— START —

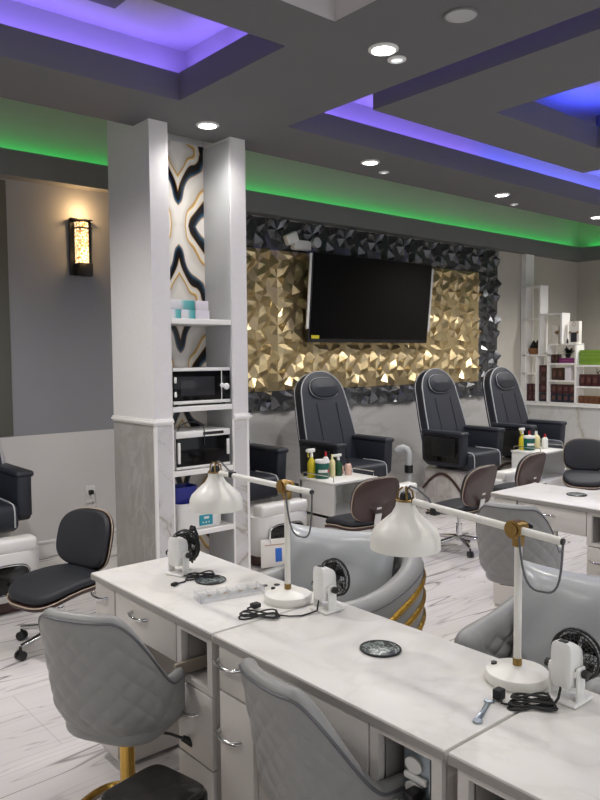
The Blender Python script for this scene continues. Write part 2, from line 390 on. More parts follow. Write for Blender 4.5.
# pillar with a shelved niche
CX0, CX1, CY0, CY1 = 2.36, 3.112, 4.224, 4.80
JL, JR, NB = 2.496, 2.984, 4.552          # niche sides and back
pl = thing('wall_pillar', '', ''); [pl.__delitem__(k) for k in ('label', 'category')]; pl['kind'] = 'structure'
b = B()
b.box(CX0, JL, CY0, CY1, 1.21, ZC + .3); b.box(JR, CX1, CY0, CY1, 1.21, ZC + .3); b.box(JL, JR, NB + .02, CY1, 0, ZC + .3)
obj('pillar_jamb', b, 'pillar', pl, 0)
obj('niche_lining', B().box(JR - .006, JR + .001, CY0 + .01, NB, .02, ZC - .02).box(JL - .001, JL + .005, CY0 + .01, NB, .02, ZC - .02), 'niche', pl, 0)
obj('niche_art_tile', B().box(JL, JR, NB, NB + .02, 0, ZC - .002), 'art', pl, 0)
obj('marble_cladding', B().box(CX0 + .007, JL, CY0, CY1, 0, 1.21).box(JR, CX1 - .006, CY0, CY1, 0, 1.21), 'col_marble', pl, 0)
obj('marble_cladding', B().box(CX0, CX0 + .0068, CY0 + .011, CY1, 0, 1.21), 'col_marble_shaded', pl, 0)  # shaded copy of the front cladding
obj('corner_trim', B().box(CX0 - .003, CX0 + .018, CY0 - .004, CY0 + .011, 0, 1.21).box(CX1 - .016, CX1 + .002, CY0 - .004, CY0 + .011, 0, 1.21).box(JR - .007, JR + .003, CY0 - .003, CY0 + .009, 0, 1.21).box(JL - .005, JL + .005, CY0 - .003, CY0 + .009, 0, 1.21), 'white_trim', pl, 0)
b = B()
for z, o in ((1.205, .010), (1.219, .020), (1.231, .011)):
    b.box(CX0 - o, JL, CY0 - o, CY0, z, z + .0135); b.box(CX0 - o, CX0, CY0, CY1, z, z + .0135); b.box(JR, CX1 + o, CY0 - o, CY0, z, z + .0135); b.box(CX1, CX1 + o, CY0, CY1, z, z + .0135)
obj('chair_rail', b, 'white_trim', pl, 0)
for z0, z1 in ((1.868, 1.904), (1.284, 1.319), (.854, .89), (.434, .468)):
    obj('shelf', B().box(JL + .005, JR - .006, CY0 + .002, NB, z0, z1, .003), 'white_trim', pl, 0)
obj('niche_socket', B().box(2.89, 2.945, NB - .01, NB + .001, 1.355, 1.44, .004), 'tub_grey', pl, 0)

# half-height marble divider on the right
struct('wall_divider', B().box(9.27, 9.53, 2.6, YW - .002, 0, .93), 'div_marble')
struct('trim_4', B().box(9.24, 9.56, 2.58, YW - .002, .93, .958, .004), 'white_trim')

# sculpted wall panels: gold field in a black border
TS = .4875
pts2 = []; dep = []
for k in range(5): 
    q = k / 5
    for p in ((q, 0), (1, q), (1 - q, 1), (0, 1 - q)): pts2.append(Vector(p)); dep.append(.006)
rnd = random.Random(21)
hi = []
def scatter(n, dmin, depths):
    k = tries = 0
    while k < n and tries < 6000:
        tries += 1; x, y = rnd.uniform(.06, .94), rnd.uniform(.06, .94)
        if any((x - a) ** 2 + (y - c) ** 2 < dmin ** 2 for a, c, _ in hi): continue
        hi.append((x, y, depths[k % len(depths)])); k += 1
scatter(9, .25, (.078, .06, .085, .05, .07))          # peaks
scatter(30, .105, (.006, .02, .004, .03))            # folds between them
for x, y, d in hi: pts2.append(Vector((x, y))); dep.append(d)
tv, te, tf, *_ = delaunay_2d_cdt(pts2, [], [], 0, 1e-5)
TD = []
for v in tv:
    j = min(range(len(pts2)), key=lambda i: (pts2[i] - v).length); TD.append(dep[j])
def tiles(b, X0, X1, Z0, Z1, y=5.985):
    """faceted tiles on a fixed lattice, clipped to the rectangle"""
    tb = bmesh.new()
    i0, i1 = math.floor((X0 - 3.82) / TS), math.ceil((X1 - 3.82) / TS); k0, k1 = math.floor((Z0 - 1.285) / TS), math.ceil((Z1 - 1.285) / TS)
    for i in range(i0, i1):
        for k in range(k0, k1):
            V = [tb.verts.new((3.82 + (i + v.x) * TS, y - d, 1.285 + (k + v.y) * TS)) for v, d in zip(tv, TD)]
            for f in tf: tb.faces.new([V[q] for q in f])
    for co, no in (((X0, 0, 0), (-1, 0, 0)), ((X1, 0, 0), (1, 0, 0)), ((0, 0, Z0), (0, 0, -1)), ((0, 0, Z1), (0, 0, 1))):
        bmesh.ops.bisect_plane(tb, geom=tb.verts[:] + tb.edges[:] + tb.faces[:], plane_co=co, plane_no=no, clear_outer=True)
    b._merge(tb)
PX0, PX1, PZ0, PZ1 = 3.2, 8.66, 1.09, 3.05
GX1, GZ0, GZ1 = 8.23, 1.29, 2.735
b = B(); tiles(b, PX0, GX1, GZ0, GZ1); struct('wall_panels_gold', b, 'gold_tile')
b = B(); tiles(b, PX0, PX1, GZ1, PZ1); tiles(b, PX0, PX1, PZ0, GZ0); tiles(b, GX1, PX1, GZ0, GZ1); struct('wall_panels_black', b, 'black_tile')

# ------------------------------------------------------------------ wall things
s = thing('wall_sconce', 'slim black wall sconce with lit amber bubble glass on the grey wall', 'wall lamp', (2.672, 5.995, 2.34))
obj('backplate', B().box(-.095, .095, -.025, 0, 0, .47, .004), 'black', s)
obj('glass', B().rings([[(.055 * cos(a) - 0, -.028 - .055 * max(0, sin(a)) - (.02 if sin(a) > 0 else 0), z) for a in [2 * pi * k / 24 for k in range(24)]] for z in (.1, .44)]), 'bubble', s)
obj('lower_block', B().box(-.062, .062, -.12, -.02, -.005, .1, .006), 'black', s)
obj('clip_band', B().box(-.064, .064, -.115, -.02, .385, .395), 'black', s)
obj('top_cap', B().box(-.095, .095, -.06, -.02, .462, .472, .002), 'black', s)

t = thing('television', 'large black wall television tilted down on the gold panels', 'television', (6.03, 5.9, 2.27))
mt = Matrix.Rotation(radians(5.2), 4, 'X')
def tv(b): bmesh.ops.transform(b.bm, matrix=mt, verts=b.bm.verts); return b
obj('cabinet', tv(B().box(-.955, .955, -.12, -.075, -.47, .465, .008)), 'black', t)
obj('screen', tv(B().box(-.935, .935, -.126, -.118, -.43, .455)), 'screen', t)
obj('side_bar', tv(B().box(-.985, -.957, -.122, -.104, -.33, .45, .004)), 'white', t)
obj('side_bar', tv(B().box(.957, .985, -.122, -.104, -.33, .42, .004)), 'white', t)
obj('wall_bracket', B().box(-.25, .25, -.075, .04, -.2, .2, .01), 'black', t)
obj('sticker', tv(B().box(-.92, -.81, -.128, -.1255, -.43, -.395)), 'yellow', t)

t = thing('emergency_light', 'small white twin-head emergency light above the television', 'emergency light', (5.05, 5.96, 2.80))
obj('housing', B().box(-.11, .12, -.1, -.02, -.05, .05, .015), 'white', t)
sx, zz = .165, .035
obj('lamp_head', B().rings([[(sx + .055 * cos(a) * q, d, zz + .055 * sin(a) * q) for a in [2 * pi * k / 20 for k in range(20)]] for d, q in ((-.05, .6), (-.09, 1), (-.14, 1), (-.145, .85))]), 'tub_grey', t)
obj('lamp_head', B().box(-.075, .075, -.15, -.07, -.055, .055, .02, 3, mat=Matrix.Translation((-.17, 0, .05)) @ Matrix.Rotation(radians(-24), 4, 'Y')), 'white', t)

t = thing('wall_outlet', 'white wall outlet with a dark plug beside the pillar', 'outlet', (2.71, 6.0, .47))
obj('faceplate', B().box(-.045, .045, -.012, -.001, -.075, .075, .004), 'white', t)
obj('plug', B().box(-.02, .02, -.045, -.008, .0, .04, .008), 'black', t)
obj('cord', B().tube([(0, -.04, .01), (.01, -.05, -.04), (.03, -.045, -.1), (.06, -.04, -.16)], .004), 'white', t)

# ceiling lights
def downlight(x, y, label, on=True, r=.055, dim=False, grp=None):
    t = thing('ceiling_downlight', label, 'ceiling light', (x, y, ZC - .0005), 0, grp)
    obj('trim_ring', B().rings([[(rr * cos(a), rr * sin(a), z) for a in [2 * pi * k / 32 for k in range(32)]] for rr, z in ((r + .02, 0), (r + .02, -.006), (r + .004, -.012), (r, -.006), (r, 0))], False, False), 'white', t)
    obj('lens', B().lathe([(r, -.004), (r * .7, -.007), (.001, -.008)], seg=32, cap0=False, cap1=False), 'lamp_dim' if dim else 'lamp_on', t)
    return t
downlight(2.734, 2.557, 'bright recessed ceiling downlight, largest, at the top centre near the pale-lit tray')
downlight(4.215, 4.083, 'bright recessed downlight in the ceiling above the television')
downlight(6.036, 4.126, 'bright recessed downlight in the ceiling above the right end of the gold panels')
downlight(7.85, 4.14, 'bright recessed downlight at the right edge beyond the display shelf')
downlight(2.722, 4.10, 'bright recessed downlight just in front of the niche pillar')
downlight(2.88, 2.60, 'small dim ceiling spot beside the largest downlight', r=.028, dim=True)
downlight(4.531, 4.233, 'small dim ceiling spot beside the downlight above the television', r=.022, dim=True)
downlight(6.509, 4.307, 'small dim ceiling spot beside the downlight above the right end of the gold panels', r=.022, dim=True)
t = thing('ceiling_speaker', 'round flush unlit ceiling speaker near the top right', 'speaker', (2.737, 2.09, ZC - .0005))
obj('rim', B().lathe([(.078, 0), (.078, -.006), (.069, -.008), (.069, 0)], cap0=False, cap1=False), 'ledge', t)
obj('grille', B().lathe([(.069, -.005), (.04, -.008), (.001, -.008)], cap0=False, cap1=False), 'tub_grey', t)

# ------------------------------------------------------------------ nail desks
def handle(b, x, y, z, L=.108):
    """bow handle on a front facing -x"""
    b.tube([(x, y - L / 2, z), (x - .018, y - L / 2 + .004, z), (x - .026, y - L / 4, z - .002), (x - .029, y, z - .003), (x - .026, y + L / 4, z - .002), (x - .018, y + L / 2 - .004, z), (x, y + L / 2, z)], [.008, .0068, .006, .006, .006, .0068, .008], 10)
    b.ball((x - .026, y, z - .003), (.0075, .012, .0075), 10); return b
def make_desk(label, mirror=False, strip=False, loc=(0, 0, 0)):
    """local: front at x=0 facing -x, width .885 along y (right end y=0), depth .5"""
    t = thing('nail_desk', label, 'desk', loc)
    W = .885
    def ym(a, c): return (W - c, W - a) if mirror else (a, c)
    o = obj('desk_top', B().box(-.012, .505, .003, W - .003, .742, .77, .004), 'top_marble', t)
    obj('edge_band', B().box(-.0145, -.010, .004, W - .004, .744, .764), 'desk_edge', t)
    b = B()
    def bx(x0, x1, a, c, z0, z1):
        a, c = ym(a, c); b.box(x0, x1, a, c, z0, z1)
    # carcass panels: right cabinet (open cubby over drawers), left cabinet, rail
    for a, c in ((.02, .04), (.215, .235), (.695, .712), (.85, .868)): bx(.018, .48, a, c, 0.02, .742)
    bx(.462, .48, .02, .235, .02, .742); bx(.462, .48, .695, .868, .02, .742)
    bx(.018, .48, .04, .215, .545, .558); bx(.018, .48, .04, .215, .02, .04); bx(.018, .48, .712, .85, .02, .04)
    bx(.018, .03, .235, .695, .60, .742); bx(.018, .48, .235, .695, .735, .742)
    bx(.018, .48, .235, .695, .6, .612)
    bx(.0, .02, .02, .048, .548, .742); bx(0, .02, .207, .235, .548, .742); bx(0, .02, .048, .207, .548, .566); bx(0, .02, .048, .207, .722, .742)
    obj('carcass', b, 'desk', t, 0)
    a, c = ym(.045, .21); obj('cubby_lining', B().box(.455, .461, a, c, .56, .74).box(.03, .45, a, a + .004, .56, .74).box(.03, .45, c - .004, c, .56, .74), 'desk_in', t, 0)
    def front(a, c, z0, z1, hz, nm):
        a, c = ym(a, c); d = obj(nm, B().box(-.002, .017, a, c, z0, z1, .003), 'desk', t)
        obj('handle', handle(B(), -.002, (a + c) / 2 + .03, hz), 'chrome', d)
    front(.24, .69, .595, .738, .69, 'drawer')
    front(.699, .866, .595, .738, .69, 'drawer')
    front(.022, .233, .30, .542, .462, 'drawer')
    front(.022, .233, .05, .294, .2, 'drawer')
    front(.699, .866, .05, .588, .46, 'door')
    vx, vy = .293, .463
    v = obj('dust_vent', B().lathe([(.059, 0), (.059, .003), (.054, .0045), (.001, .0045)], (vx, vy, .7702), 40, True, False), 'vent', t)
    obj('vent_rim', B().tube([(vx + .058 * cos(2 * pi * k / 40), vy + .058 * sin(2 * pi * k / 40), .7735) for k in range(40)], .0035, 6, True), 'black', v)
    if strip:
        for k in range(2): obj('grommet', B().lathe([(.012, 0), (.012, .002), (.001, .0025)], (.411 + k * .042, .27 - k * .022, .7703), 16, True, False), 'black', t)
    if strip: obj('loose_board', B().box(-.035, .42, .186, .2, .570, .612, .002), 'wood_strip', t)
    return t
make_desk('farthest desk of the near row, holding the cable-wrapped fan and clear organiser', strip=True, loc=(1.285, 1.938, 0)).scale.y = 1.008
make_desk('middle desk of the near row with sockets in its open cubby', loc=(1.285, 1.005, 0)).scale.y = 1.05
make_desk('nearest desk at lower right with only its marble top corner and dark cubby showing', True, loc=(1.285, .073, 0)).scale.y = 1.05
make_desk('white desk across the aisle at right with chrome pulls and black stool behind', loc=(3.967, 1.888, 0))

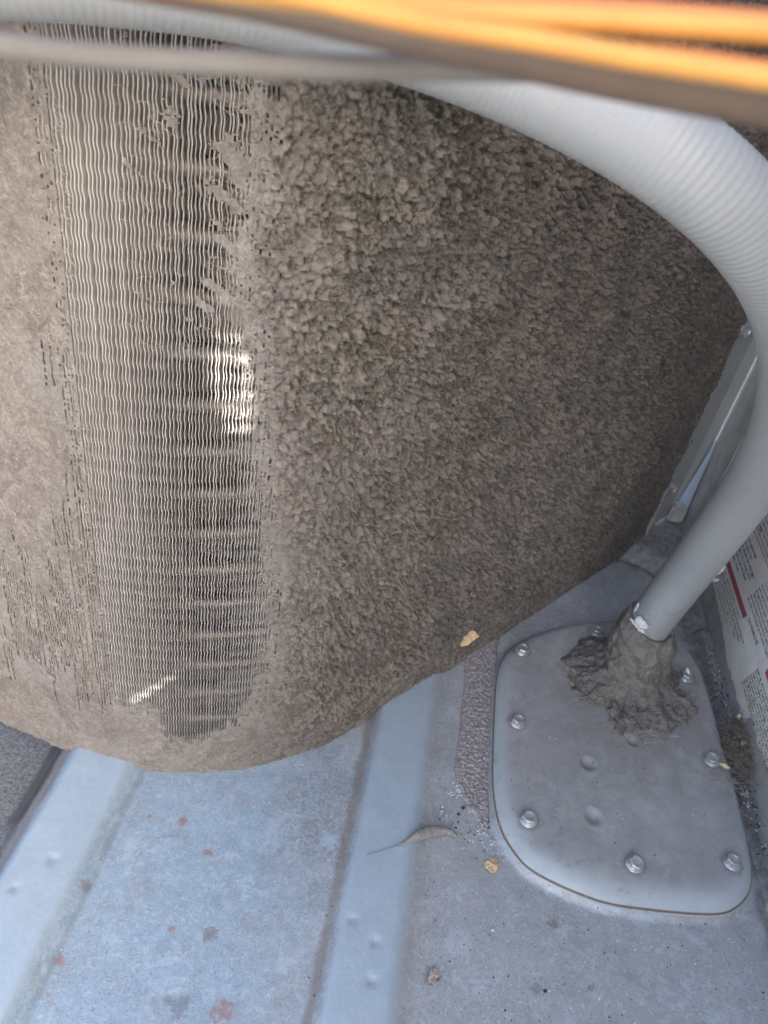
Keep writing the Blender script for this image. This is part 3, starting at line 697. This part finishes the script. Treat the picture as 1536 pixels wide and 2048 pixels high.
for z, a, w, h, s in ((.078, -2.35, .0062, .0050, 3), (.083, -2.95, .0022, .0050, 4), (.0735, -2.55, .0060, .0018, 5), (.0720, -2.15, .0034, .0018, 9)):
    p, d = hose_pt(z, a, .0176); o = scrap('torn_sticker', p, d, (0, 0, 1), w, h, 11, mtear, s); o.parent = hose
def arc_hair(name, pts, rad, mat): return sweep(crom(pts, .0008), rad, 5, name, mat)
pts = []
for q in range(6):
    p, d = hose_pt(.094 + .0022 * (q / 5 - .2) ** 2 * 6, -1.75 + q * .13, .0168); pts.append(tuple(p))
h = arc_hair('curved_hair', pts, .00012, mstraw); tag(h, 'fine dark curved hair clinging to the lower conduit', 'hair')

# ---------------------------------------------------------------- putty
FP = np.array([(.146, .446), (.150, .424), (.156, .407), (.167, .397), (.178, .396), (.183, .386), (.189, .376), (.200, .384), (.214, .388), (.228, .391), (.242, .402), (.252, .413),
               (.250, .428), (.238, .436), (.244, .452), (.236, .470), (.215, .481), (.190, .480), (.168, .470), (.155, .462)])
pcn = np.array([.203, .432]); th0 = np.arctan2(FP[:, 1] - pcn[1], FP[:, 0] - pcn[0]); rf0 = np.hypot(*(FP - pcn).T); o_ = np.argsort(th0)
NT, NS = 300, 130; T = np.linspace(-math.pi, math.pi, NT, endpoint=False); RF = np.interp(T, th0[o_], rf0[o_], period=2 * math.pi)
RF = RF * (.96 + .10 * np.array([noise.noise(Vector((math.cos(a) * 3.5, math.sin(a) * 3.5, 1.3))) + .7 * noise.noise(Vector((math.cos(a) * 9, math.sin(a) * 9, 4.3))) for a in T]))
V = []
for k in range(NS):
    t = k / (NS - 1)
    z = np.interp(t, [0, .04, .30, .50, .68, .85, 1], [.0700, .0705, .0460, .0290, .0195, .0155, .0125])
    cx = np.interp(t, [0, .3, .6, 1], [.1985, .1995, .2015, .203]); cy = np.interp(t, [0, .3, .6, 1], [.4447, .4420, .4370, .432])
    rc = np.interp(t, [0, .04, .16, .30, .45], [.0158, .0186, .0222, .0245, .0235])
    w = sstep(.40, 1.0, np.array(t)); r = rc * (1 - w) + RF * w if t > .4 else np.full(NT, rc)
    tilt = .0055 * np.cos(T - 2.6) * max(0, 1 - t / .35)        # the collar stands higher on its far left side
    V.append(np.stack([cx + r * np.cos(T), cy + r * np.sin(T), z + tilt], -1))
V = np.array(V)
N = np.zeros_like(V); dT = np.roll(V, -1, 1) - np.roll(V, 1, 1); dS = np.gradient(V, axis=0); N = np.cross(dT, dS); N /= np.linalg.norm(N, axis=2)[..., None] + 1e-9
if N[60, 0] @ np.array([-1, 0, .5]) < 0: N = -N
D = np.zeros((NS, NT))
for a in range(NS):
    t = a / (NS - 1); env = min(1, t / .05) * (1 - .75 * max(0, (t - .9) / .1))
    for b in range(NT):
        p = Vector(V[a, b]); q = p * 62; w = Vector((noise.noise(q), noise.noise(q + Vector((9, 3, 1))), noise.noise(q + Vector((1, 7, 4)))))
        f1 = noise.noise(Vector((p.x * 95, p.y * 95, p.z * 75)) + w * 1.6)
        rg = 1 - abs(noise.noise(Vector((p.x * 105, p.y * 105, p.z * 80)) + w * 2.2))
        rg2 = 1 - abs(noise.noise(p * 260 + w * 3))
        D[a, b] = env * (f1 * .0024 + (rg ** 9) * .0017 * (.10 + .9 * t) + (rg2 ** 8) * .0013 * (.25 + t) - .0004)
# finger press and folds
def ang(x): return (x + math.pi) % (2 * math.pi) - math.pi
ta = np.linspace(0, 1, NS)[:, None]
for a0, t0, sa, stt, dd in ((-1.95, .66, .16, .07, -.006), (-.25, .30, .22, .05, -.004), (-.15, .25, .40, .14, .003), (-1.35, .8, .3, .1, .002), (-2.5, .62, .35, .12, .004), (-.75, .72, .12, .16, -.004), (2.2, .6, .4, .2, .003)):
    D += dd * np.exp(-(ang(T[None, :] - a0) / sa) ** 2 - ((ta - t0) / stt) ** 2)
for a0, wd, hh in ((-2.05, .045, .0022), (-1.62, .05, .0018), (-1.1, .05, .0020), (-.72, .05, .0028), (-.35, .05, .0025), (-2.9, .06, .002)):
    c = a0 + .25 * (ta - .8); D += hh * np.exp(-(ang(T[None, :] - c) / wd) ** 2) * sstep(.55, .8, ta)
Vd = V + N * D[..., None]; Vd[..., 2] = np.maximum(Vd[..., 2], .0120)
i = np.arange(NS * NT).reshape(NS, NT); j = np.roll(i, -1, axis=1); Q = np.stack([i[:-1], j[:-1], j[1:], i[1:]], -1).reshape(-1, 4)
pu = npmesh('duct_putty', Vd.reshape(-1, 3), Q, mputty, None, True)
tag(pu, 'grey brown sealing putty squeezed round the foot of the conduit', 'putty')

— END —

### Stated exercise
Filter the data for the string "this" and copy every line that has it.

### Completed task
The Blender Python script for this scene continues. Write part 2, from line 390 on. More parts follow. Write for Blender 4.5.
Keep writing the Blender script for this image. This is part 3, starting at line 697. This part finishes the script. Treat the picture as 1536 pixels wide and 2048 pixels high.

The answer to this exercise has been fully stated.